The second thing I don’t think Leo truly grasped is “it’s not about you.” It’s so unbearably easy to take that the wrong way, especially when taking the rest of the series into account.
What I believe Leo took from this message is not “it’s not just you, everyone matters and can contribute, can help and be helped” but “put the whole of everyone above yourself” which can both be a good lesson…and a fatal one.
And it is fatal, we see as much in the movie.
Even after the big hope speech, when Leo is “fighting” Krang!Raph, he takes a huge risk. Sure, it worked, and Leo managed to get through to Raph through a well deserved apology, but it could have so easily ended in his death and yet he barely even hesitates to go for it.
And then again, to the big scene at the end, where Leo sacrifices himself not only for the sake of his family, but for the whole world.

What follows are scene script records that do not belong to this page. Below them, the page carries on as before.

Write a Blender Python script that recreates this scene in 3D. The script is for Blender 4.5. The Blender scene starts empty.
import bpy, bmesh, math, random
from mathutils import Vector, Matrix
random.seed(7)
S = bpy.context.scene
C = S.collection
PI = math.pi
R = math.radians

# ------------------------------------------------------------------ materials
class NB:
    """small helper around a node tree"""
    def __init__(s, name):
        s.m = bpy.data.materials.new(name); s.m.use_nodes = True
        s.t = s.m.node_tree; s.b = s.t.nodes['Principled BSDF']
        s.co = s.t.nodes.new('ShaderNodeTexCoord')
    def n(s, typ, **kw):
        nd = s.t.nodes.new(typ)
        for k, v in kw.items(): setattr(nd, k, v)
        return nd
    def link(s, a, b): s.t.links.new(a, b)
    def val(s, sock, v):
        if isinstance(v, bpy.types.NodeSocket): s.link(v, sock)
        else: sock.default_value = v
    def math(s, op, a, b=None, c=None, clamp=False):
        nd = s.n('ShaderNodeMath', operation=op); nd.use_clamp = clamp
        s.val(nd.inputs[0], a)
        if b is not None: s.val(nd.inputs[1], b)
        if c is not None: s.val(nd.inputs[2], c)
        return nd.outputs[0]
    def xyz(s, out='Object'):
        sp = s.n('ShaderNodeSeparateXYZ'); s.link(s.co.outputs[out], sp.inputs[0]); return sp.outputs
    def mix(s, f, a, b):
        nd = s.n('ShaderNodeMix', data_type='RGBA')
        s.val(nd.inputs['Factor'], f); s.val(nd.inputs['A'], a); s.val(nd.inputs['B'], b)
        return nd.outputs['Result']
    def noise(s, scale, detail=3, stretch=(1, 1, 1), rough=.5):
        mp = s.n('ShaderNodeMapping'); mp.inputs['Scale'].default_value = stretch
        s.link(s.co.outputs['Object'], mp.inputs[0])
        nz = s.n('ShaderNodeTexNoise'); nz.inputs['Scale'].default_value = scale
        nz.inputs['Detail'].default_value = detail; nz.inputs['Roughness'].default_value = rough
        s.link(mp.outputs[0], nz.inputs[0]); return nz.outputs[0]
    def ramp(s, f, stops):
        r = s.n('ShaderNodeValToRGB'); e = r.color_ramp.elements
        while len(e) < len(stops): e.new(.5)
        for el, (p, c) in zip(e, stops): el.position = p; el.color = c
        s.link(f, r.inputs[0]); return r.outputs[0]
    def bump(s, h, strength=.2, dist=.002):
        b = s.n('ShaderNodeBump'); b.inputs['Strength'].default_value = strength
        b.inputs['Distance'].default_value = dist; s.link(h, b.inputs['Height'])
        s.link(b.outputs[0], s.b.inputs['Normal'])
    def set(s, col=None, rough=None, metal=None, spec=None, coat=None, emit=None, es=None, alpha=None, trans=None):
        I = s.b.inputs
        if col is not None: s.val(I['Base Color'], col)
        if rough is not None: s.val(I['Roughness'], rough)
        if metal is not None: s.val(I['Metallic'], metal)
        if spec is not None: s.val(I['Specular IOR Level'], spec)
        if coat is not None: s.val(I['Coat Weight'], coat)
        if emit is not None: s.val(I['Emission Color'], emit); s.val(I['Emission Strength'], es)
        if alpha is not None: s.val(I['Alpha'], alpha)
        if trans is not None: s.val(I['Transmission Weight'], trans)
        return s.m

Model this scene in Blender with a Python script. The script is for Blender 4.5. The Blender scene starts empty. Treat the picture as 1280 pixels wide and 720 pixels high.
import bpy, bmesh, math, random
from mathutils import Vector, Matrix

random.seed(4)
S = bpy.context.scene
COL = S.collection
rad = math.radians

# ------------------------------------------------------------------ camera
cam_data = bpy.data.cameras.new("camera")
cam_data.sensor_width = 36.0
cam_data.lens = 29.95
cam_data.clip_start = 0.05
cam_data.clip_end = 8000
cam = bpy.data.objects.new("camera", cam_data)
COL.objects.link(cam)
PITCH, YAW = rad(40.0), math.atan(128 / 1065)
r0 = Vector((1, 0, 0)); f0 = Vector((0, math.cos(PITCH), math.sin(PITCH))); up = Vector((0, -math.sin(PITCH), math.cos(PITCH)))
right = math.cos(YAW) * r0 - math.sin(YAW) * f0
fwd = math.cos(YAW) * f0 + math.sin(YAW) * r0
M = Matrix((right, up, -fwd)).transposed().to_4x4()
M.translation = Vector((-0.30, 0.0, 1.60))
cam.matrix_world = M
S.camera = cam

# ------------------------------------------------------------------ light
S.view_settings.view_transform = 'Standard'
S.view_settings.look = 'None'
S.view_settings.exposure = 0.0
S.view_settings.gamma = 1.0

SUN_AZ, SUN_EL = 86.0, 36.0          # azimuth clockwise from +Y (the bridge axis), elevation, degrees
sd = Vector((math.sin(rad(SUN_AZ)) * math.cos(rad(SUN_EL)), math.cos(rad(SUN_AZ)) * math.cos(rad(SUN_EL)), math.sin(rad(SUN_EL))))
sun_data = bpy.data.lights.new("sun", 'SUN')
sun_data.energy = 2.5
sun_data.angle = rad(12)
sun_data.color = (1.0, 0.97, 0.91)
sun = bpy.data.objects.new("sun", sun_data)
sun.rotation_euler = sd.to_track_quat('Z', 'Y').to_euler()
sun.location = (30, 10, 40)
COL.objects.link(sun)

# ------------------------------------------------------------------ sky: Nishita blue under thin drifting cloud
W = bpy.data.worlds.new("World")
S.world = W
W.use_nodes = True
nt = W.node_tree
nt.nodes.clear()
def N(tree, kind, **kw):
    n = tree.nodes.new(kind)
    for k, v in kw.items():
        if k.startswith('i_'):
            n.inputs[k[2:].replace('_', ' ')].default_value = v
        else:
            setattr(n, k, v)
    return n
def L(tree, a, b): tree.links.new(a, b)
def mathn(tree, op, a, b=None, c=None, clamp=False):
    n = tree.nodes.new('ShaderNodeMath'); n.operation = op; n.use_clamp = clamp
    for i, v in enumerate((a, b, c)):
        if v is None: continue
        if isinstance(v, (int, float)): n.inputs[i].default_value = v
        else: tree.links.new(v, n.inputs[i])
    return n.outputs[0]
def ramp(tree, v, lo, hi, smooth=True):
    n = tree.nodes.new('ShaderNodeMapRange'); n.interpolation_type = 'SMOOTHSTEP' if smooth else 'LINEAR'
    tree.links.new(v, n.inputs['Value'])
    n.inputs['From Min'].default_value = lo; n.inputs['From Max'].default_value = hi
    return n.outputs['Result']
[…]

To him, that’s the message to take from this. That the lives of everyone, of the greater good, matters…more than him. That the risk to himself is worth it if others can be saved.
Leo learned that gambling with his life as the betting chip is always the best move to make in the end.
And to make matters worse…this thinking is what works.
These risks are ultimately what is needed to save the day, so why would Leo look away from it now? Clearly it’s the right move and everything worked out!
Thing is, Leo did grow from the events of the movie. He learned to take things more seriously and be more mature, he learned to value his team’s input and capabilities enough to rely on them more, and he learned to be less self-centered and realize the turmoil others were going through (especially if that turmoil is a result of his actions.)
But still, he’s grown to accept the gamble of his life as a viable answer to their problems.
Personally, with how Leo has been shown to toy around with the idea of “it’s better me than them” I think this goes beyond sacrifice in the name of love or even sacrifice in the name of responsibility, and pushes over into sacrifice in the name of worth.